Crónica de João Mestre: a cigarra, a formiga e as peregrinações da minha mãe

Crónica: A cigarra, a formiga e as peregrinações da minha mãe
(Sara Matos / Global Imagens)
Por bem intencionadas que sejam, as fábulas, tal como os «bons costumes» que elas ilustram, podem guardar um perigoso subtexto. Há que questioná-las. Nomeadamente, aquelas que ensinam que a vida é só trabalho e zero diversão.

Eu bem que tento, mas nunca ganho. Tento convencer a minha mãe a viajar, a tirar partido dos anos que lhe restam, mas há sempre um pé atrás. Sei que tem vontade, mas não consegue superar aquele «O que vão as pessoas pensar?» que lhe paira na cabeça. Vem-me à memória a fábula de Ésopo, como se ela fosse uma lei da física. Como se a formiguinha nem ao fim de uma vida a amealhar pudesse divertir-se como a cigarra por um verão que fosse.

As fábulas são um terreno complicado. É rara aquela que não tenha uma lição de moral. Há sempre a personagem preguiçosa, vaidosa ou desonesta, uma montra dos defeitos que não queremos aturar nos outros, recheada de condescendência e moralismo de pacotilha. Tantas ouvimos na infância que as assimilamos como uma espécie de código de ética. Até ao momento em que decidimos questioná-las.

Ora, a formiga trabalha no verão para ter comida e aconchego no inverno. A cigarra passa o tempo a cantar e, por isso, é condenada a sofrer de frio e de fome, e ainda leva com o escárnio mesquinho de quem é incapaz de um gesto solidário. «Pois se cantaste, agora dança.» Superioridade moral, avareza, ausência de compaixão. Um desfile de defeitos mascarados de virtude. No imaginário de Ésopo, o trabalho supera todas essas faltas – já o artista, esse nem se qualifica como trabalhador.

Pelo descaramento de aproveitar o verão para fazer algo divertido, a cigarra é tida por pária, e essa é a «lição» mais perigosa que a história deixa no seu rasto. A fruição é retratada como algo impróprio de gente de bem. A ganância da formiga facilmente se relativiza como um excesso do autor para colorir a situação. Já o pecado da diversão, esse passa quase despercebido, e vai-se entranhando.

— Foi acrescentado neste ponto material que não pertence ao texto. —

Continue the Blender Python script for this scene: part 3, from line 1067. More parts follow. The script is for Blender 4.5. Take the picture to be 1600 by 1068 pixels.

Ouvi esta história no infantário, na primária, na catequese, em casa dos meus pais. Lição central, «trabalha que nada te faltará», com o subtexto implícito, «nem penses em divertir-te». Pois foi isso que os meus pais fizeram. Trabalharam. Para que nada faltasse aos filhos, eu sei. Mas pouco se divertiram, nunca tiraram férias e passeios era coisa que se fazia sobretudo com o propósito de ir visitar família. Eles não se concediam o simples prazer de fazer uma pausa, havia sempre trabalho. Até ao dia em que, de tanto trabalhar, o meu pai caiu para o lado. E a minha mãe, bom, é o que já contei. Mas, afinal, há um «mas».

Os assuntos da igreja são coisa que me aborrece, portanto nunca liguei muito às peregrinações de que ela por vezes fala. Até que um dia lhe perguntei o que fazem ao certo nessas peregrinações. Na verdade, são passeios – um grupo de paroquianos que se enfia num autocarro e vai a sítios. Passeiam, comem, visitam museus, monumentos, jardins, vêm coisas bonitas, aproveitam a vida. No roteiro, claro, há sempre um santuário ou algo que o valha, a justificar o propósito religioso da viagem, mas, para mim, é só pretexto. Pouco me importa. Valham os pretextos. São eles que permitem furar esta lógica perniciosa de a fruição ser pecado. Estaríamos bem condenados, nós as cigarras, se o fosse.